6 Mobile Trailers for Modern Roadtrippers

6 Mobile Trailers for Modern Roadtrippers

These stunning travel trailers are made for those with an eye for modern design and another cast on the open road.

Above: A young couple on the move built a small home that will go wherever life takes them. Brian and Joni Buzarde’s self-designed home sits on a customized chassis by PJ Trailers that’s just eight and a half feet wide. The 236-square-foot trailer is clad in cedar.

Hutte Hut prefab trailer interior fit for two

The jaunty boat-like shell of the Hütte Hut began with a case study undertaken by Brian and Katrina Manzo, a husband-and-wife team of industrial designers behind Sprouting Sprocket Studio. Katrina Manzo explains the pair’s 44-square-foot mobile prototype as “both reductive and luxurious.” | Courtesy of Skye Moorhead and David Johnston

The exterior facade of the Cricket Trailer designed by Garrett Finney.

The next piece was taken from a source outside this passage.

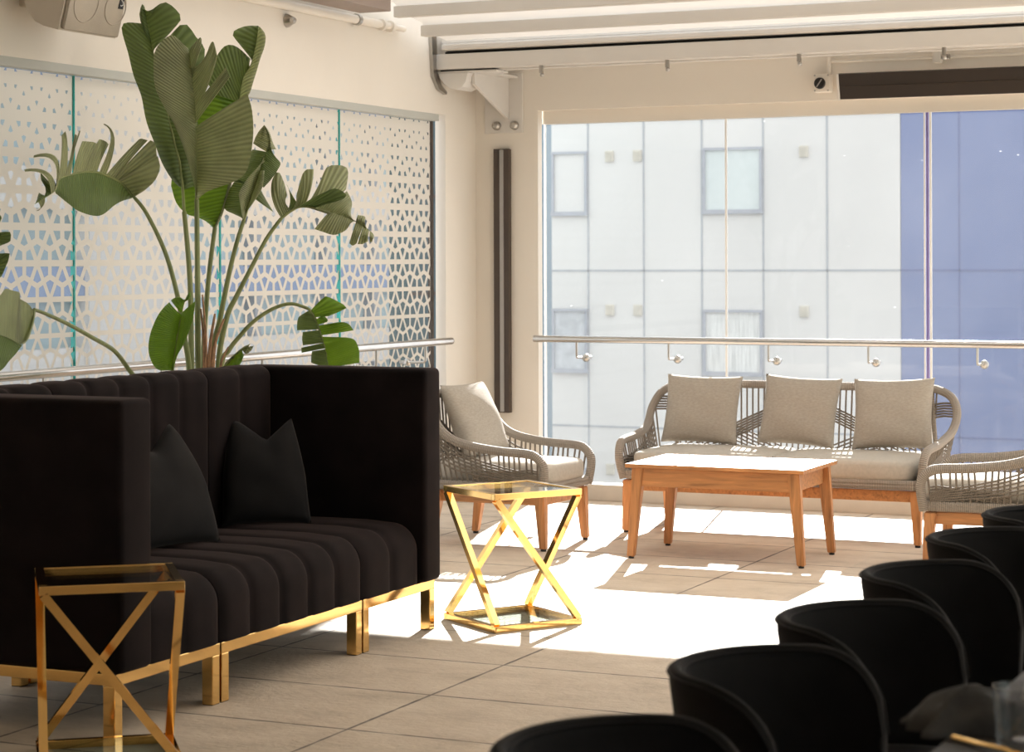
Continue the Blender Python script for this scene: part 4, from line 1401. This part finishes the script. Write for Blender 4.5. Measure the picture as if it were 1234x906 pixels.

Combining his small-space expertise and backpacking background, former NASA designer Garrett Finney created the Cricket Trailer, a small, self-contained pop-up camper. It’s his response to bigger-is-better RV cul­ture: “It’s not a house on wheels but a portable adventure living space,” he says. | Photo by Sarah Wilson

Leaf House trailer

The Leaf House is a lightweight, mobile trailer that was carefully engineered to weigh less than 5,000 pounds. The designer, Laird Herbert, used a metal-mesh, open-joint rainscreen as the cladding on the front end, and spruce pine at the back | Courtesy of Leaf House

ESCAPE Traveler exterior

Capacious enough to fit full-size appliances and a party of six, the 269-square-foot ESCAPE Traveler redefines roughing it. Designed to resemble a prairie cabin, its cedar lap siding makes it a strong visual fit for scenic destinations.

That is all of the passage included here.